The story is told entirely through (optional) texts presented in the level selection for each world, which turns out to be the story's biggest flaw. Like Lost Odyssey last year, Braid presents a well-written and interesting story in the form of on-screen text -- a glaring flaw as far as using the videogame medium goes. This one element stands in such glaring contrast to the rest of the game, thusly highlighting the problem. Luckily, Braid has tons of other great stuff to make up for it.

Visually speaking, Braid's gorgeous. Between the multilayered backgrounds (partially watercolor, partially rippling), the action-specific animations on every single character and the ornately detailed reliefs drawn into platforming sections, Braid delivers in spades on the graphics front. My biggest gripe is that at the end of each level, a dinosaur strongly resembling Barney lets Tim know where the ever-mysterious princess is ("another castle", remember?). Also, while I can appreciate the reasoning behind this (I'll get to that next), the "piranha plants" are just a bit over the "homage" line into "copyright infringement" territory.

So how does the game actually play? Confusingly at first, though after you realize it's not a platformer -- elegantly. Blow's mission to create a deep puzzle game in the confines of familiarity (Super Mario-esque platforming levels) was clearly accomplished. Of the five main levels, each comes with its own spin on the unusual time-changing mechanics employed throughout the entire game -- the first level teaching you the basic mechanics of reversing time and how it'll work in the rest of the game, the second adding a new spin to those mechanics and so on and so forth.

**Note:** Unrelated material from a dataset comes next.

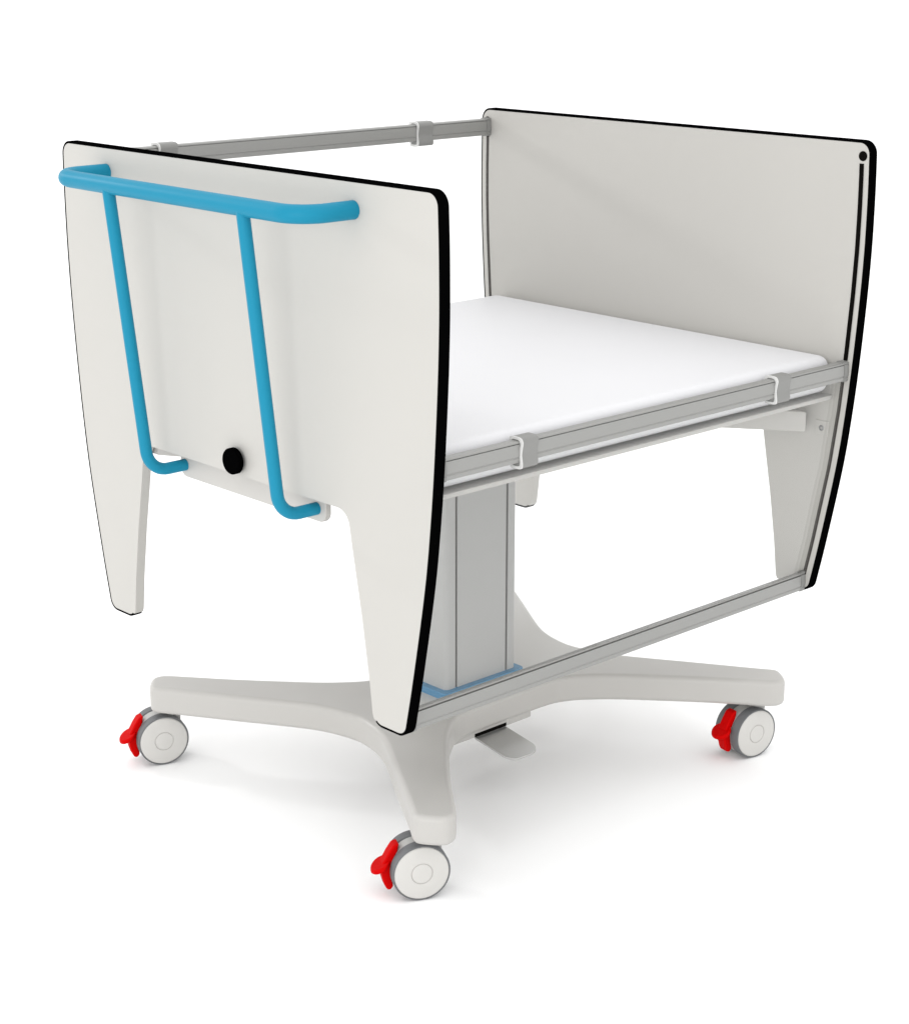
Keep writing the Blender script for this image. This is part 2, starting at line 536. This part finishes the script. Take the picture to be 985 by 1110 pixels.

The most important element of these mechanics is that they are specific to each level, rather than compounding as the levels move on. While a few basic rules reoccur throughout the course of Braid (items unaffected by time glow green in each level, for instance), the specific time mechanic for that world will apply to each puzzle within said world. This helped to keep each boggle fairly fresh; while they remained simple enough to solve, nearly all puzzles were complex enough to want to master. Platforming elements are kept to a minimum, with a focus on puzzle solving -- something Blow had promised from the very onset of Braid's creation.

Perhaps most appealing about Braid though is its score. While the music is certainly different than your average videogame, with styles ranging from baroque to whiskey-jig band, it's how the music's used within the time-warping world in which it exists that makes it so impressive. Like Rez before it, Braid manages to not just pair the music with the game but intertwine them in such a way as to make them interdependent. Songs sound just as good (if not more so) backwards and slowed than forwards in real-time, a detail that could have been easily swept to the side during development. The music is both memorable and deliberate, instantly recognizable and unique; Blow and company clearly understood the importance of the marriage between sound and gameplay.

Unfortunately, hardcore puzzle-gamers will likely find themselves running through this game and asking for more. Though a "Speed Run" option is added after completing the initial game, little more can be found in the features department -- a caveat that Blow touts when he says Braid contains "no filler." For our sakes, we'd have preferred a little filler (and thus, more Braid to play), though he's recently hinted at extra content on the upcoming PC release.

Bottom Line
Braid's a damn fine game and one of the best I've played on Xbox Live. Jonathan Blow has clearly proven himself as a videogame craftsman. Like Rez and Portal before it, Braid is a game you should own if you're into videogames -- period.